Если еще год тому назад защитники беллетристической традиции обрывали нас презрительным окриком: "Где ваша проза?", то в этом году, когда уже нельзя сопротивляться фактам, они бормочут - "Подумаешь, новость! Мы сами давно знали, что документальная литература в высокой степени интересна. Мы сами непрочь порекомендовать писателям перейти от описывания выдуманных людей к описыванию действительно существующих" (так пишет Ю. Соболев в "Вечерней Москве"). А вот вы, лефовцы, не умеете работать в жанре документальной литературы".
Так создается налет Тальникова на американские очерки Маяковского, и Маяковский-фельетонист получает упрек - почему он плохой очеркист. Так создается обвал Горького на Асеева с упреками в искажении фактов. Т. е. повторяется то, что было всегда.
Первый этап - "какая ерунда!"
И второй - "без вас давно знаем, неучи лефовские".
И Горький и Тальников, даже если их налет на Леф и не согласован, знаменуют судороги беллетристических канонизаторов, вынужденных признать свое поражение. Традиционалисты, покинув свои окопы, уходят на вторую оборонительную линию; признавая примат литературы факта, они спешно отсортировывают в ней большие формы (книжные) от малых газетно-журнальных. Большие они согласны взять под свое особое покровительство, а за малые, подобно Тальникову, конечно, будут травить нас презрительными кличками газетчиков, злободневников, фотографов.

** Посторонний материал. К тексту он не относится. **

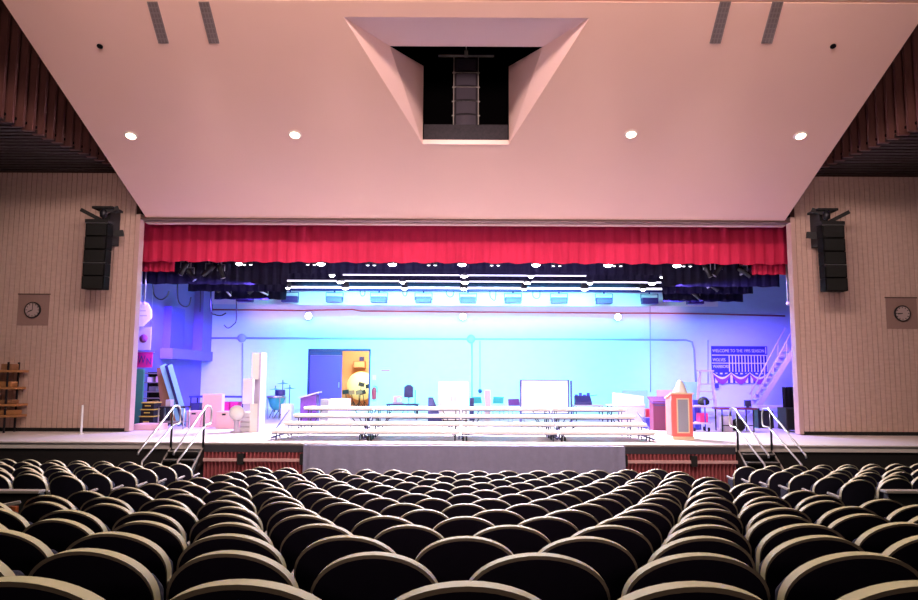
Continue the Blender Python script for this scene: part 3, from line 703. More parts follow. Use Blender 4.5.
# ================================================================== CHORAL RISERS
xsplit = [U(p, 436, 17.6).x for p in (270, 365, 460.5, 559, 656)]
tiers = [(17.6, .24, 270, 656), (18.1, .40, 283, 647), (18.6, .565, 293, 636), (19.1, .735, 303, 627)]
rl = ['leftmost', 'second from the left', 'third from the left', 'rightmost']
for k in range(4):
    xa, xb = xsplit[k] + .015, xsplit[k + 1] - .015
    t = thing('choral_riser', 'white stepped choral riser section along the stage front, %s of four' % rl[k], 'riser', ((xa + xb) / 2, 17.6, 0), 'choral riser sections')
    for i, (y, z, pa, pb) in enumerate(tiers):
        a = max(xa, U(pa, 430, y).x) if k == 0 else xa; b = min(xb, U(pb, 430, y).x) if k == 3 else xb
        st = MB().box(a, b, y, y + .47, z - .072, z).build('step_deck', M['white'], t, .006)
        MB().box(a + .01, b - .01, y + .1, y + .125, z - .1, z - .073).build('deck_edge_rail', M['navy'], st)
        for x in (a + .12, b - .12):
            for yy in (y + .06, y + .41): MB().rod((x, yy, .0), (x, yy, z - .073), .014, 6).build('leg', M['post'], st)
            if i > 0: MB().rod((x, y + .06, .05), (x + (.35 if x < (a + b) / 2 else -.35), y + .06, z - .075), .012, 6).build('brace', M['post'], st)
    ff_ = MB()
    for x in (xa + .02, xb - .02): ff_.beam((x, 17.63, .06), (x, 19.5, .06), .03, .04).beam((x, 17.68, .15), (x, 19.3, .64), .025, .03)
    ff_.build('folding_frame', M['navy'], t)
    if k:
        cw = MB()
        for dx in (.05, .13): cw.lathe((xa + dx, 17.62, .055), [(.055, -.02), (.055, .02)], 12, 'X')
        cw.build('caster', M['black'], t)

# ================================================================== STAGE CLUTTER
def bt(name, label, cat, x0, y0, x1, y1, Y, dep, m, group=None, floor=True, bev=.012, pn='body'):
    a, b = U(x0, y0, Y), U(x1, y1, Y)
    z0 = 0.0 if floor else b.z
    return solo(name, MB().box(a.x, b.x, Y, Y + dep, z0, a.z), M[m], label, cat, group, bev)
# lectern at the right
Y = 18.25; a, b = U(671.5, 394, Y), U(693.5, 437, Y); dl = .55
t = thing('lectern', 'salmon red lectern with grey fabric front panel near the stage edge', 'lectern', ((a.x + b.x) / 2, Y, 0))
ht = a.z
MB().prismx([(Y, .08), (Y + dl, .08), (Y + dl, ht - .12), (Y, ht)], a.x, b.x).build('cabinet', M['salmon'], t, .01)
MB().box(a.x - .0, b.x + .02, Y - .03, Y + dl + .02, 0, .08).build('plinth', M['cream'], t, .008)
MB().prismx([(Y - .03, ht), (Y + dl + .03, ht - .13), (Y + dl + .03, ht - .1), (Y - .03, ht + .035)], a.x - .03, b.x + .03).build('desk_top', M['cream'], t)
c0, c1 = U(677.5, 399.5, Y), U(688.5, 432, Y)
MB().box(c0.x, c1.x, Y - .012, Y, c1.z, c0.z).build('front_panel', M['lightgrey'], t)
e_ = MB()
for q_ in ((c0.x - .03, c0.x, c1.z - .03, c0.z + .03), (c1.x, c1.x + .03, c1.z - .03, c0.z + .03), (c0.x, c1.x, c0.z, c0.z + .03), (c0.x, c1.x, c1.z - .03, c1.z)): e_.box(q_[0], q_[1], Y - .018, Y, q_[2], q_[3])
e_.build('panel_edging', M['cream'], t)
MB().box(a.x - .012, a.x, Y + .02, Y + dl - .02, .1, ht - .14).build('side_panel', M['salmon'], t)
c = U(681, 394, Y + .2)
cl = MB(); n = 14; vs = []
for j in range(6):
    w = j / 5; rr = .15 * (1 - w) ** .8 + .035
    for k in range(n):
        q_ = 2 * PI * k / n; f_ = 1 + .16 * math.sin(3 * q_ + w) + .08 * math.sin(7 * q_)
        vs.append((c.x + rr * f_ * math.cos(q_), Y + .24 + rr * .9 * f_ * math.sin(q_), ht + .005 + .34 * w))
cl.add(vs, [(j * n + k, j * n + (k + 1) % n, (j + 1) * n + (k + 1) % n, (j + 1) * n + k) for j in range(5) for k in range(n)] + [tuple(range(n)), tuple(range(5 * n, 6 * n))], True)
solo('draped_cloth', cl, M['white'], 'pale peaked cloth cover sitting on top of the salmon lectern', 'cloth')
# burgundy lectern
Y = 21.3; a, b = U(653, 399, Y), U(668, 430, Y)
t = thing('wooden_lectern', 'burgundy box lectern standing behind the salmon lectern', 'lectern', ((a.x + b.x) / 2, Y, 0))
MB().box(a.x, b.x, Y, Y + .45, 0, a.z - .06).build('cabinet', M['burg'], t, .01)
MB().prismx([(Y - .04, a.z - .14), (Y + .5, a.z + .02), (Y + .5, a.z + .06), (Y - .04, a.z - .1)], a.x - .04, b.x + .03).build('desk_top', M['purple'], t)
MB().box(a.x + .03, b.x - .03, Y - .01, Y, a.z - .2, a.z - .17).build('trim_strip', M['navy'], t)
# cloth covered table, keyboard, panels
Y = 22.6; a, b = U(610, 405, Y), U(645.5, 425, Y)
t = thing('folding_table', 'folding table under a lavender cloth behind the right end of the risers', 'table', ((a.x + b.x) / 2, Y, 0))
MB().box(a.x, b.x, Y, Y + .75, a.z - .04, a.z).build('table_top', M['lav'], t, .008)
MB().box(a.x + .25, b.x - .02, Y + .005, Y + .025, .02, a.z - .041).build('cloth_front', M['lav'], t)
for x in (a.x + .06, b.x - .06):
    for y in (Y + .08, Y + .68): MB().rod((x, y, 0), (x, y, a.z - .04), .02, 8).build('leg', M['post'], t)
zt_ = a.z; c0, c1 = U(615.5, 393, Y + .1), U(644, 404, Y + .1)
k_ = thing('organ_console', 'cream slant-topped keyboard console on the lavender cloth table', 'keyboard', ((c0.x + c1.x) / 2, Y + .1, zt_))
MB().add([(c0.x, Y + .1, zt_ + .001), (c1.x, Y + .1, zt_ + .001), (c1.x, Y + .1, zt_ + (c0.z - zt_) * .72), (c0.x, Y + .1, c0.z)] + [(c0.x, Y + .6, zt_ + .001), (c1.x, Y + .6, zt_ + .001), (c1.x, Y + .6, zt_ + (c0.z - zt_) * .72), (c0.x, Y + .6, c0.z)],
         [(0, 1, 2, 3), (7, 6, 5, 4), (0, 4, 5, 1), (1, 5, 6, 2), (2, 6, 7, 3), (3, 7, 4, 0)]).build('case', M['cream'], k_, .015)
MB().box(c0.x - .05, c1.x + .02, Y + .06, Y + .1, zt_ + .002, zt_ + .03).build('key_slip', M['pinkbox'], k_)
bt('display_panel', 'flat cyan panel standing behind the cream keyboard console', 'panel', 622, 390, 648, 405, 25.5, .06, 'cyan')
bt('display_panel', 'flat pink panel behind the salmon lectern, beside the cyan one', 'panel', 657, 390, 674, 402, 25.0, .06, 'pinkbox')
bt('display_panel', 'tall pale cyan panel right of the salmon lectern', 'panel', 684, 382, 701, 424, 23.4, .06, 'cyan')
bt('storage_box', 'small red box on the floor between table and burgundy lectern', 'box', 646, 409, 653, 415, 23.2, .4, 'redext')
bt('storage_box', 'small blue box in front of the red one beside the burgundy lectern', 'box', 645.5, 418, 652.5, 426, 22.0, .35, 'blue')
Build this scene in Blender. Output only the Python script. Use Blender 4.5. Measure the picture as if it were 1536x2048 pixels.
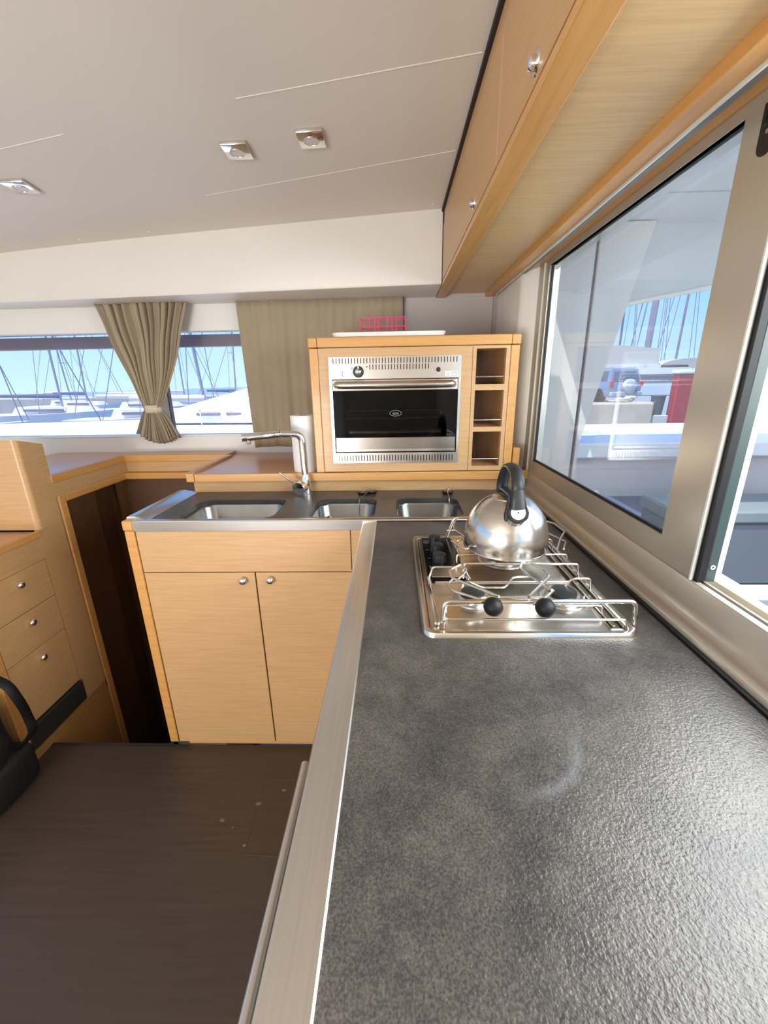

Следующий этап нашей драки, на котором мы, окрещенные кличкой "репортеришек", изобретательски напряжены - это газета. Там мы будем биться не за литературу факта как за эстетический жанр (в который она возможно, выродится), а за литературу факта, как метод утилитарно-публицистической работы над сегодняшними социалистическими проблемами - поднятия грамотности, удвоения урожая, коллективизации сельского хозяйства, повышения производительности труда и прочими ежедневностями, в почтительных километрах от которых предпочитают эстетически парить защитники вдохновенной выдумки и художественной синтетики. Им невыносимо, что "писатель", соль земли, объявляется под сомнением, а вот "репортеришко" вырастает в ведущую фигуру современья.